* [Problem description]:
Omit all images. Transcribe the rest of the material below exactly.

* [Supplied information]:

━━━━━━

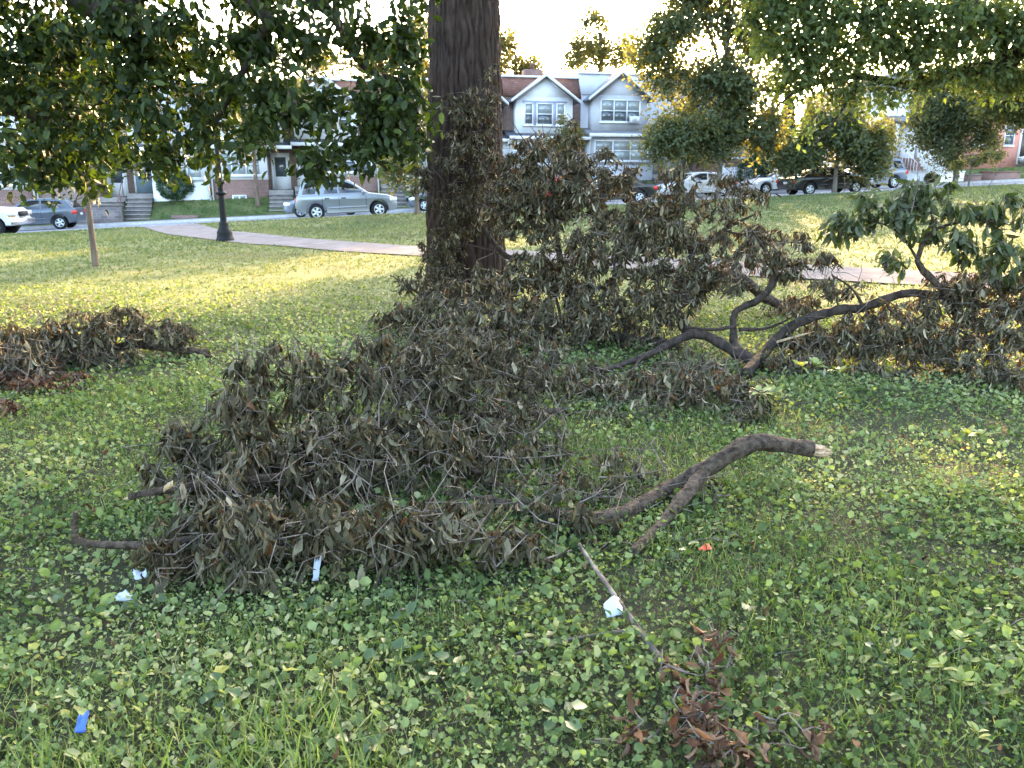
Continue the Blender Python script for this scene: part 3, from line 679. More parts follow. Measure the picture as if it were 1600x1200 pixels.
wall_thing('white_wall', 'low white painted wall in front of the white house', 1388, 1505, 10.5, 10.8, .78, 'white', 'white')
wall_thing('red_wall', 'low red brick wall with pale coping right of the white wall', 1507, 1532, 10.5, 10.9, .42, 'brick_red', 'concrete')
wall_thing('long_red_wall', 'long red brick planter wall at the far right', 1536, 1592, 10.6, 11.0, .52, 'brick_red', 'brick_red')
wall_thing('brick_edging', 'short red brick edging below the round hedge', 262, 305, 10.9, 11.05, .22, 'brick_red')
def picket_fence():
    s0, s1 = s_at(1128, 10.7), s_at(1222, 10.7); p = SR(s0, 10.7); L_ = s1 - s0
    root = empty('picket_fence', (p[0], p[1], Zs(s0, 10.7)), ANG, label='white picket fence behind the parked white cars', cat='fence')
    k = .041 * TV[0]
    for i in range(int(L_ / .13)):
        x = i * .13; bx(root, 'picket', 'white', x, x + .085, -.02, .0, .12 + k * x, 1.62 + k * x)
    for x in (0, L_ / 2, L_ - .12): bx(root, 'post', 'white', x, x + .13, .001, .13, -.3, 1.85 + k * x)
    for z in (.35, 1.35):
        a = Acc(); v = [(0, .002, z), (L_, .002, z + k * L_), (L_, .04, z + k * L_), (0, .04, z), (0, .002, z + .1), (L_, .002, z + .1 + k * L_), (L_, .04, z + .1 + k * L_), (0, .04, z + .1)]
        a.quads(v, [(0, 1, 5, 4), (2, 3, 7, 6), (4, 5, 6, 7), (1, 0, 3, 2)]); a.obj('rail', M['white'], root)
picket_fence()
def bin_thing():
    p = SR(s_at(984, 12.4), 12.4); z = float(G(*p)); root = empty('wheeled_bin', (p[0], p[1], z), ANG, label='dark rubbish bin in front of the grey stucco house', cat='bin')
    a = Acc(); a.prism([(-.26, 0), (.26, 0), (.31, .95), (-.31, .95)], 'y', -.3, .3); a.obj('body', M['iron'], root); bx(root, 'lid', 'iron', -.33, .33, -.36, .32, .951, 1.02)
    for sg in (-1, 1):
        a = Acc(); a.tube([(sg * .24, .30, .1), (sg * .32, .30, .1)], .1, 12); a.obj('wheel', M['iron'], root)
bin_thing()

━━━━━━

* [Task solution]:
Continue the Blender Python script for this scene: part 3, from line 679. More parts follow. Measure the picture as if it were 1600x1200 pixels.
wall_thing('white_wall', 'low white painted wall in front of the white house', 1388, 1505, 10.5, 10.8, .78, 'white', 'white')
wall_thing('red_wall', 'low red brick wall with pale coping right of the white wall', 1507, 1532, 10.5, 10.9, .42, 'brick_red', 'concrete')
wall_thing('long_red_wall', 'long red brick planter wall at the far right', 1536, 1592, 10.6, 11.0, .52, 'brick_red', 'brick_red')
wall_thing('brick_edging', 'short red brick edging below the round hedge', 262, 305, 10.9, 11.05, .22, 'brick_red')
def picket_fence():
    s0, s1 = s_at(1128, 10.7), s_at(1222, 10.7); p = SR(s0, 10.7); L_ = s1 - s0
    root = empty('picket_fence', (p[0], p[1], Zs(s0, 10.7)), ANG, label='white picket fence behind the parked white cars', cat='fence')
    k = .041 * TV[0]
    for i in range(int(L_ / .13)):
        x = i * .13; bx(root, 'picket', 'white', x, x + .085, -.02, .0, .12 + k * x, 1.62 + k * x)
    for x in (0, L_ / 2, L_ - .12): bx(root, 'post', 'white', x, x + .13, .001, .13, -.3, 1.85 + k * x)
    for z in (.35, 1.35):
        a = Acc(); v = [(0, .002, z), (L_, .002, z + k * L_), (L_, .04, z + k * L_), (0, .04, z), (0, .002, z + .1), (L_, .002, z + .1 + k * L_), (L_, .04, z + .1 + k * L_), (0, .04, z + .1)]
        a.quads(v, [(0, 1, 5, 4), (2, 3, 7, 6), (4, 5, 6, 7), (1, 0, 3, 2)]); a.obj('rail', M['white'], root)
picket_fence()
def bin_thing():
    p = SR(s_at(984, 12.4), 12.4); z = float(G(*p)); root = empty('wheeled_bin', (p[0], p[1], z), ANG, label='dark rubbish bin in front of the grey stucco house', cat='bin')
    a = Acc(); a.prism([(-.26, 0), (.26, 0), (.31, .95), (-.31, .95)], 'y', -.3, .3); a.obj('body', M['iron'], root); bx(root, 'lid', 'iron', -.33, .33, -.36, .32, .951, 1.02)
    for sg in (-1, 1):
        a = Acc(); a.tube([(sg * .24, .30, .1), (sg * .32, .30, .1)], .1, 12); a.obj('wheel', M['iron'], root)
bin_thing()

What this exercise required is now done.